Final answer:
Tania's chain letter process can be described recursively as T(n) = 4 * T(n - 1), which means each day's total is four times the total of the previous day. It can also be described by the explicit formula, T(n) = 4^n, an exponential function representing the number of letters sent on the nth day.
Step-by-step explanation:
The student's question involves a scenario where Tania creates a chain letter and sends it to four friends. Each day, every person who has the letter is instructed to send it to four more friends. This scenario can be explained using concepts of recursive sequences and explicit formulas in mathematics, specifically in the topic of exponential growth.
RECURSIVE ASPECT
The recursive aspect of this process refers to the way the number of letters sent can be determined based on the previous day's count. On day 1, Tania sends out 4 letters.
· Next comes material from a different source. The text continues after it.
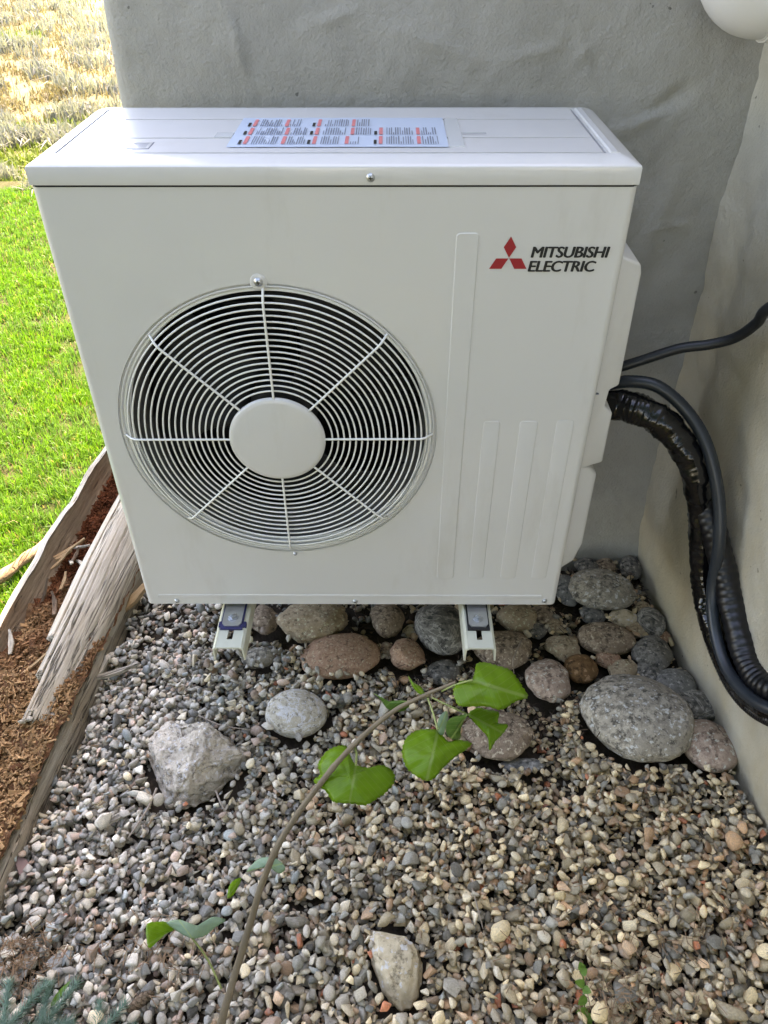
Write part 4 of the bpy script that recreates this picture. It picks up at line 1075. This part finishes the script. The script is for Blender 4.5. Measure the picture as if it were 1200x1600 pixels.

We denote this as T(1) = 4. For every subsequent day n, the total number of letters sent, denoted as T(n), can be calculated by multiplying the previous day's total by 4, which can be written as T(n) = 4 * T(n - 1). This is the recursive formula.
EXPLICIT ASPECT
The explicit aspect refers to a formula that can calculate the number of letters sent on any given day n without the need to know the previous day's count. This can be determined using the initial value and the rate of growth. The explicit formula is T(n) = 4^n, where the exponent represents the number of days since the initial letter was sent by Tania. This shows the pattern of exponential function which represents how rapidly the chain letter spreads.